[Instruction]
Can you output the material exactly as written, minus any pictures it holds?
....
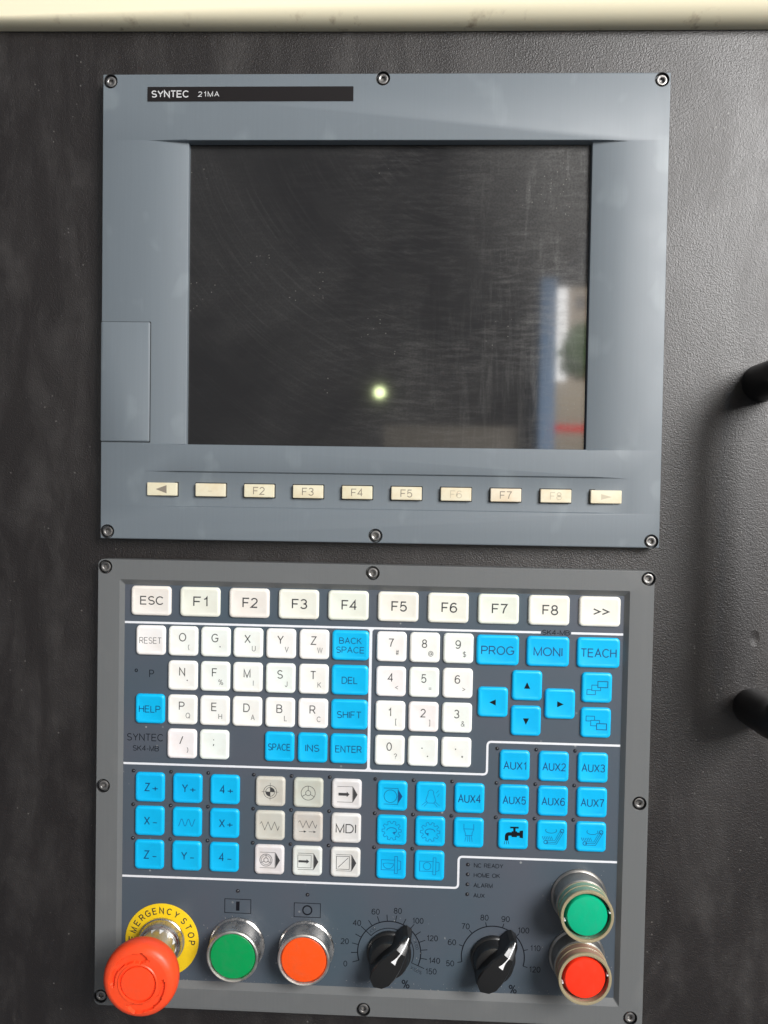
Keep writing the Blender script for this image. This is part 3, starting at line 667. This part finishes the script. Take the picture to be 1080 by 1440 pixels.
def zig(mb, y=0, h=2.2, w=5.2): stroke(mb, [(-w, y+h*0.5), (-w+0.8, y+h)]+[(-w+0.8+(i+1)*(2*w-1.6)/5, y+(-h if i % 2 == 0 else h)) for i in range(5)]+[(w, y)], 0.25)
def i_step(mb):
    zig(mb, 1.6, 1.9, 5.0)
    for x in (-4.6, 0.6): stroke(mb, [(x, -2.4), (x+3.2, -2.4)], 0.22); poly(mb, [(x+2.6, -3.0), (x+4.0, -2.4), (x+2.6, -1.8)])
def i_whbox(mb): boxtri(mb); wheel(mb, -1.7, 0, 3.3); circle(mb, -1.7, 0, 2.5, 0.2)
def i_memo(mb): boxtri(mb, -5, 3.4, 4.4); sq(mb, -1.4, 0, 3.6, 3.4, 0.22); bold_arrow(mb, -4.6, 1.2, 0.6)
def i_blk(mb): boxtri(mb, -5, 3.2, 4.4); sq(mb, -1.3, 0, 3.5, 3.5, 0.28); stroke(mb, [(-3.9, -2.6), (1.5, 2.7)], 0.28)
MX = (-73.1, -52.6, -32.0); MY = (-161.95, -180.45, -199.05)
icons = [('a quartered target', i_target), ('a handwheel', wheel), ('an arrow in a pointed box', lambda mb: (boxtri(mb), bold_arrow(mb, -4.3, 1.6))),
         ('a zigzag line', zig), ('a zigzag line above two arrows', i_step), ('MDI', word('MDI', 5.0, w=11.0, thin=0.004)),
         ('a handwheel in a pointed box', i_whbox), ('an arrow in a double box', i_memo), ('a diagonal line in a pointed box', i_blk)]
for n, (s, d) in enumerate(icons): key(MX[n % 3], MY[n//3], 'worn' if n in (0, 1, 3, 4) else 'paleworn', 'grey white mode key marked with %s' % s, d, has_led=True)
# function keys
def i_circ(mb): stroke(mb, [(-4.6, 4.3), (3.0, 4.3), (3.0, -4.3), (-4.6, -4.3)], 0.26); circle(mb, -1.0, 0, 3.4, 0.26); poly(mb, [(3.2, 3.6), (3.2, -3.6), (5.4, 0)], 0.01)
def i_bulb(mb):
    stroke(mb, arc(0, 2.6, 1.5, -20, 200, 10)+[(-2.6, -1.6), (-1.6, -3.0), (1.6, -3.0), (2.6, -1.6)], 0.26, 0, True)
    for x in (-1, 1): stroke(mb, [(x*2.3, -2.2), (x*4.8, -4.4)], 0.24); stroke(mb, [(x*1.8, -3.0), (x*3.6, -5.0)], 0.24)
    stroke(mb, [(3.4, 0.4), (4.6, 2.2)], 0.22, mi=1); stroke(mb, [(2.8, 2.4), (4.2, 4.0)], 0.22, mi=1)
def gear(flip):
    def d(mb):
        pts = []
        for i in range(10):
            for da, r in ((-12, 3.9), (-7, 5.2), (7, 5.2), (12, 3.9)):
                a = math.radians(36*i+da); pts.append((r*math.cos(a), r*math.sin(a)))
        stroke(mb, pts, 0.26, 0, True)
        f = -1 if flip else 1
        stroke(mb, [(f*x, y) for x, y in arc(0, 0, 2.6, 180, -60, 16, 1.6)], 0.4); x, y = f*1.3, -1.4; poly(mb, [(x-0.9, y+0.5), (x+0.3, y-0.9), (x+0.7, y+0.9)])
    return d
def i_nozzle(mb):
    stroke(mb, [(-2.6, 5), (-2.6, 2.2), (-1.8, 0), (-1.8, -1.2), (1.8, -1.2), (1.8, 0), (2.6, 2.2), (2.6, 5)], 0.3); stroke(mb, [(-2.6, 2.3), (2.6, 2.3)], 0.28)
    for x in (-1.3, -0.4, 0.4, 1.3): stroke(mb, [(x, -1.3), (x*1.5, -4.6)], 0.24)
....
[Task answer]
Keep writing the Blender script for this image. This is part 3, starting at line 667. This part finishes the script. Take the picture to be 1080 by 1440 pixels.
def zig(mb, y=0, h=2.2, w=5.2): stroke(mb, [(-w, y+h*0.5), (-w+0.8, y+h)]+[(-w+0.8+(i+1)*(2*w-1.6)/5, y+(-h if i % 2 == 0 else h)) for i in range(5)]+[(w, y)], 0.25)
def i_step(mb):
    zig(mb, 1.6, 1.9, 5.0)
    for x in (-4.6, 0.6): stroke(mb, [(x, -2.4), (x+3.2, -2.4)], 0.22); poly(mb, [(x+2.6, -3.0), (x+4.0, -2.4), (x+2.6, -1.8)])
def i_whbox(mb): boxtri(mb); wheel(mb, -1.7, 0, 3.3); circle(mb, -1.7, 0, 2.5, 0.2)
def i_memo(mb): boxtri(mb, -5, 3.4, 4.4); sq(mb, -1.4, 0, 3.6, 3.4, 0.22); bold_arrow(mb, -4.6, 1.2, 0.6)
def i_blk(mb): boxtri(mb, -5, 3.2, 4.4); sq(mb, -1.3, 0, 3.5, 3.5, 0.28); stroke(mb, [(-3.9, -2.6), (1.5, 2.7)], 0.28)
MX = (-73.1, -52.6, -32.0); MY = (-161.95, -180.45, -199.05)
icons = [('a quartered target', i_target), ('a handwheel', wheel), ('an arrow in a pointed box', lambda mb: (boxtri(mb), bold_arrow(mb, -4.3, 1.6))),
         ('a zigzag line', zig), ('a zigzag line above two arrows', i_step), ('MDI', word('MDI', 5.0, w=11.0, thin=0.004)),
         ('a handwheel in a pointed box', i_whbox), ('an arrow in a double box', i_memo), ('a diagonal line in a pointed box', i_blk)]
for n, (s, d) in enumerate(icons): key(MX[n % 3], MY[n//3], 'worn' if n in (0, 1, 3, 4) else 'paleworn', 'grey white mode key marked with %s' % s, d, has_led=True)
# function keys
def i_circ(mb): stroke(mb, [(-4.6, 4.3), (3.0, 4.3), (3.0, -4.3), (-4.6, -4.3)], 0.26); circle(mb, -1.0, 0, 3.4, 0.26); poly(mb, [(3.2, 3.6), (3.2, -3.6), (5.4, 0)], 0.01)
def i_bulb(mb):
    stroke(mb, arc(0, 2.6, 1.5, -20, 200, 10)+[(-2.6, -1.6), (-1.6, -3.0), (1.6, -3.0), (2.6, -1.6)], 0.26, 0, True)
    for x in (-1, 1): stroke(mb, [(x*2.3, -2.2), (x*4.8, -4.4)], 0.24); stroke(mb, [(x*1.8, -3.0), (x*3.6, -5.0)], 0.24)
    stroke(mb, [(3.4, 0.4), (4.6, 2.2)], 0.22, mi=1); stroke(mb, [(2.8, 2.4), (4.2, 4.0)], 0.22, mi=1)
def gear(flip):
    def d(mb):
        pts = []
        for i in range(10):
            for da, r in ((-12, 3.9), (-7, 5.2), (7, 5.2), (12, 3.9)):
                a = math.radians(36*i+da); pts.append((r*math.cos(a), r*math.sin(a)))
        stroke(mb, pts, 0.26, 0, True)
        f = -1 if flip else 1
        stroke(mb, [(f*x, y) for x, y in arc(0, 0, 2.6, 180, -60, 16, 1.6)], 0.4); x, y = f*1.3, -1.4; poly(mb, [(x-0.9, y+0.5), (x+0.3, y-0.9), (x+0.7, y+0.9)])
    return d
def i_nozzle(mb):
    stroke(mb, [(-2.6, 5), (-2.6, 2.2), (-1.8, 0), (-1.8, -1.2), (1.8, -1.2), (1.8, 0), (2.6, 2.2), (2.6, 5)], 0.3); stroke(mb, [(-2.6, 2.3), (2.6, 2.3)], 0.28)
    for x in (-1.3, -0.4, 0.4, 1.3): stroke(mb, [(x, -1.3), (x*1.5, -4.6)], 0.24)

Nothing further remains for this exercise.